Pope Benedict says in one of his books that the most extreme example of this giving of things to God is human sacrifice. This is the clearest and most horrific example of our refusal to give ourselves. And so we give someone else.

In this sense the Chosen People were exactly like us. They gave things to God and God said, 'But I want you.' And we are like that. We will give anything - cans of food, clothing, toys, money, so long as we can avoid giving ourselves.

How do we begin to give ourselves?

To give ourselves to God begins by showing a willingness to keep his commandments. The one who loves me is the one who keeps my commandments.

I think you will agree with me readily enough that we all, or at least most of us, avoid giving ourselves to God. What would you say if I suggested that this is why we all, or most of us, find love so difficult? It’s because we all know that love ultimately leads to giving ourselves. We cannot avoid it. That is why God calls for our love - because it leads us down the path of self-donation and at the end of this path he is there, waiting to receive us.

It is not a long path. The saints tell us it can be travelled in an instant - instant holiness! Love takes us there in an instant.

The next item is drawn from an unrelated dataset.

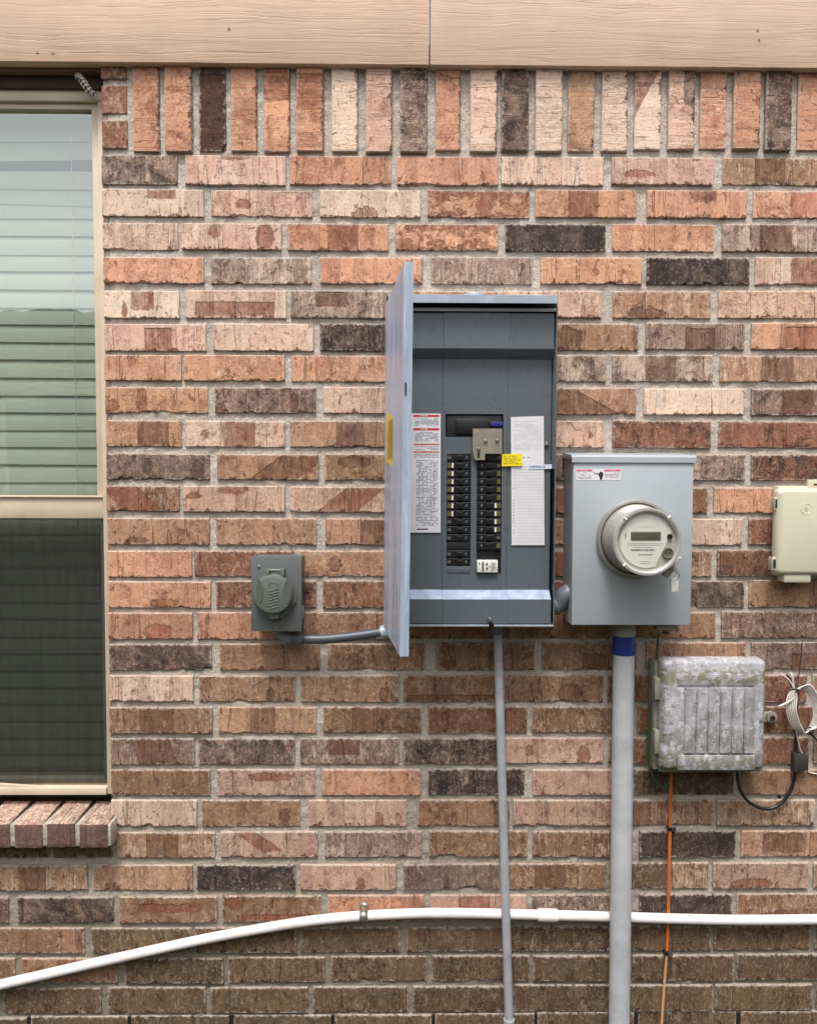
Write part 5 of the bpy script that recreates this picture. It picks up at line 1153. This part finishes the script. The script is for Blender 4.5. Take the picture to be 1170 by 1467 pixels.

It's funny how we fear what we want. Peter wanted it but denied the Lord when it was offered. He was unable to give himself totally until the last moments of his life. But how gloriously and completely did he then succeed! His secret was love.

We, no less than Peter and the whole company of the saints, are invited and called to give ourselves to God in love. It begins, as I have already said, with keeping his commandments. How simple, how practical and, with his grace, how possible!